Most high school students think their literature assignments are torture.

For some North Carolina students, that is very nearly the reality.

A North Carolina school board will keep in its high school curriculum a book that tackles abortion, torture, rape and prostitution.

The Watauga County school board voted 3-2 on Thursday to keep Isabel Allende’s “The House of the Spirits” in the curriculum after the mother of a sophomore at Watauga High read the book assigned to her son and asked teachers to ban it, Fox 8 reported, citing the Winston-Salem Journal.

The vote follows a five-month controversy over the novel, a New York Times bestseller, which is recommended by the North Carolina Department of Public Instruction as part of the Common Core curriculum.

“Parents need and deserve an opt-out if they don’t want their children to read this particular book,” said board member Brenda Reese, who added she has read the book twice since the challenge first came up in October. “But I don’t feel like we should pull this book from the class.”

Legal Director for the ACLU-NC Legal Foundation Chris Brook released the following statement, according to NBC Charlotte:

“We applaud the Watauga County Board of Education for doing the right thing and supporting the freedom to read.
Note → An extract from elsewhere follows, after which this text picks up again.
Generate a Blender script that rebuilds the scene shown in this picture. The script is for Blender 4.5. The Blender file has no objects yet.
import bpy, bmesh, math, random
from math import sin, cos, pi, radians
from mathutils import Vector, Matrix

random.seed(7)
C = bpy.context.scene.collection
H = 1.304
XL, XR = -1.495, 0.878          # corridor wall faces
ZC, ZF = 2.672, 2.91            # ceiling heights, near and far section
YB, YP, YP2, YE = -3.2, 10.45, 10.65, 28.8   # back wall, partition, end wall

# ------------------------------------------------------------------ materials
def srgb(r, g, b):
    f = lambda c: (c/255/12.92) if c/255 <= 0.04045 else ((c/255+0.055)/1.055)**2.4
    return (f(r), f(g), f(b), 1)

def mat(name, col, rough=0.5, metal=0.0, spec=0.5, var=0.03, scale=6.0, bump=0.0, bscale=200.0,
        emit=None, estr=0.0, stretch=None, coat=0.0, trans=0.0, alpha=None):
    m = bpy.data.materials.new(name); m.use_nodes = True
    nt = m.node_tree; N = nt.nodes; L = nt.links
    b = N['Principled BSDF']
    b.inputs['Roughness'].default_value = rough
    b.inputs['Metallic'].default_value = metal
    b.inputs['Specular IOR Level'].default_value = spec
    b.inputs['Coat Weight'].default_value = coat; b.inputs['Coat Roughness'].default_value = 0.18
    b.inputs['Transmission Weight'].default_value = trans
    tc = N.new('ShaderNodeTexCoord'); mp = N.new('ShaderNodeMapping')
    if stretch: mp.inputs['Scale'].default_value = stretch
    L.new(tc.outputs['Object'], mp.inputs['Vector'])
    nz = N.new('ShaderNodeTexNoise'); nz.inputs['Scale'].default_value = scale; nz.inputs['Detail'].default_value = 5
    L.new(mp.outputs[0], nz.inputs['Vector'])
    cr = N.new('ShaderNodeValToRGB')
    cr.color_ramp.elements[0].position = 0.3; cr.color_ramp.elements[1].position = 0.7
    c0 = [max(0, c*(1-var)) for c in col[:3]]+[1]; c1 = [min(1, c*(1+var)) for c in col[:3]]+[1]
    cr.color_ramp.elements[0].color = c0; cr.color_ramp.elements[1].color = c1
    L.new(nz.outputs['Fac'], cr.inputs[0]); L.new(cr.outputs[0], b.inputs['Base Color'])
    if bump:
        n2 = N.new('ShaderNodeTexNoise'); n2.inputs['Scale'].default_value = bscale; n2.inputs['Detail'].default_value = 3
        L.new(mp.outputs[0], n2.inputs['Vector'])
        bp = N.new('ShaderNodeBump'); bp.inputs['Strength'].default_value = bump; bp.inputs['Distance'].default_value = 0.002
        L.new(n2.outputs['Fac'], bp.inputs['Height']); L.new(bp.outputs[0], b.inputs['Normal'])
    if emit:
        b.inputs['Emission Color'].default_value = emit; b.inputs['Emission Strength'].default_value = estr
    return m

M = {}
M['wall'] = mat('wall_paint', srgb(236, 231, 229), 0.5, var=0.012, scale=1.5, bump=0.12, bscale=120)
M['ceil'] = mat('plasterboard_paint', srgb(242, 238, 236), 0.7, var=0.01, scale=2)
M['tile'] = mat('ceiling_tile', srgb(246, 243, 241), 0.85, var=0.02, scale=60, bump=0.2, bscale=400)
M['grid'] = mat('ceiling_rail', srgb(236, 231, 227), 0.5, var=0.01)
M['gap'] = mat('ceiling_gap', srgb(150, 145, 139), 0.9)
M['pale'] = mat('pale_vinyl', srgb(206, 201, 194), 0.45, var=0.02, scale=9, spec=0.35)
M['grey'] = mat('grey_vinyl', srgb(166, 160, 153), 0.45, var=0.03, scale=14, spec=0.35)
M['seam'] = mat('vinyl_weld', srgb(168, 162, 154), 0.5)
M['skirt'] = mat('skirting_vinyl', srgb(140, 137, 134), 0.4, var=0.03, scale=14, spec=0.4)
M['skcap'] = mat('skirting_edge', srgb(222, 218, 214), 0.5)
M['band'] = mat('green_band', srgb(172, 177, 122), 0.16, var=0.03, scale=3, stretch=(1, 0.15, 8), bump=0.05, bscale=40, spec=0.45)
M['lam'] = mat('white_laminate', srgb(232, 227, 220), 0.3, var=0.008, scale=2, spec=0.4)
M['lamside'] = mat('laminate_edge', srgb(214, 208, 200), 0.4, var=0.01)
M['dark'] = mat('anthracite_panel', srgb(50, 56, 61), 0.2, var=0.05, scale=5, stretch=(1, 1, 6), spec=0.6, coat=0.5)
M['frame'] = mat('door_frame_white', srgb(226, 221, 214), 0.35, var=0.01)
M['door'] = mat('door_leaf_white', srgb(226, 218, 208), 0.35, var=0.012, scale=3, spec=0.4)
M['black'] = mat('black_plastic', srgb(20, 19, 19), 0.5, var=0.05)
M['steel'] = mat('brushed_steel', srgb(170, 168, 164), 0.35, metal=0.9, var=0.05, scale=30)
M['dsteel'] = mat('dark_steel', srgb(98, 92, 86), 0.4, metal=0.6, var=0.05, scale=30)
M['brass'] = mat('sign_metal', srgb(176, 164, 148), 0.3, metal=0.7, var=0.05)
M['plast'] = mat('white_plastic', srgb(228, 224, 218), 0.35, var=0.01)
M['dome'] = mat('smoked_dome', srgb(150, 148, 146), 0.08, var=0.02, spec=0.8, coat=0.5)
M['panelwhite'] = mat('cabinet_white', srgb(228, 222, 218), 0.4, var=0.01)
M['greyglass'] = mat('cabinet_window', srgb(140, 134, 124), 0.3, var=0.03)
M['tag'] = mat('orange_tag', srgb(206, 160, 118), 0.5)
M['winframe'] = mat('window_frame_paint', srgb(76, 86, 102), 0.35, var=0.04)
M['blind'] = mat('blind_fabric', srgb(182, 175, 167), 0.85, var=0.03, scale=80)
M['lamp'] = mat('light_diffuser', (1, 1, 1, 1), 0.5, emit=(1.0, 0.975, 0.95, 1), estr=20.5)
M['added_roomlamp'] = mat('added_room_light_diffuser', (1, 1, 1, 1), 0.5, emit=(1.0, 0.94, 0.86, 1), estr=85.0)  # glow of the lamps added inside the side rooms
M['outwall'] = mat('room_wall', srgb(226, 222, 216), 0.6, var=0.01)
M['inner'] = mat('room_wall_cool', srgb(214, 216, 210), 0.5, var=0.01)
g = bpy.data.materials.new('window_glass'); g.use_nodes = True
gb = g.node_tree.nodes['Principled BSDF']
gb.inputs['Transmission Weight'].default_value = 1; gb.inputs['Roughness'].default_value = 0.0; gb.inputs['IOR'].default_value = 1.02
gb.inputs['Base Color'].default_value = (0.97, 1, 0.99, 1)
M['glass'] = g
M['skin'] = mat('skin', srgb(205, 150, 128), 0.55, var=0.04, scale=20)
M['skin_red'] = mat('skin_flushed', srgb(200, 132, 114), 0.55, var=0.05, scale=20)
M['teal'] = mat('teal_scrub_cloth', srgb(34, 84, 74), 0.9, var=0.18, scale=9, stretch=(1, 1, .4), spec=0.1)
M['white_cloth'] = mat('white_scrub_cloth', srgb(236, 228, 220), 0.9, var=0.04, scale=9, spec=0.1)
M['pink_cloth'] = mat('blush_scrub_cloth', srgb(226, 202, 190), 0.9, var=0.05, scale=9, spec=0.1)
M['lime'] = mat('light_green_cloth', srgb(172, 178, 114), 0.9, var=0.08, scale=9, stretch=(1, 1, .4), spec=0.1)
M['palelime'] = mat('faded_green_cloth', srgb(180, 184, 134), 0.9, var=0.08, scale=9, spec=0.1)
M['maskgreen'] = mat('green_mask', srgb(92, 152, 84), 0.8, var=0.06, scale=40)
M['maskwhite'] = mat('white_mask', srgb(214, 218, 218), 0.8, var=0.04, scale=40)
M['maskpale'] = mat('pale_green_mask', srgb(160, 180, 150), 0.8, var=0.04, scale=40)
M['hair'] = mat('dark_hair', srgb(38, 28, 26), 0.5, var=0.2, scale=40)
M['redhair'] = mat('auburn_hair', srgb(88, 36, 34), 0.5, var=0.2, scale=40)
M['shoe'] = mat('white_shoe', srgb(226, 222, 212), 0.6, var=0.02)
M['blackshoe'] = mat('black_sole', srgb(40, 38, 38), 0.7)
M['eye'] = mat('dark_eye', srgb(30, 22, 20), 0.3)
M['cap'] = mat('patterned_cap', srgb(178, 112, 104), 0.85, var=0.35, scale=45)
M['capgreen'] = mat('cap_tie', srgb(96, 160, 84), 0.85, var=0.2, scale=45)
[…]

Sophomore honors English students in Watauga schools will now be able to once again read ‘The House of the Spirits’ with the benefit of faculty led classroom discussions, and parents who object to assigned texts still have the option to choose an alternative reading option.”

Craig Fischer, an associate professor of cultural studies at Appalachian State University, spoke out against banning the book at a board meeting in January, NBC Charlotte reported.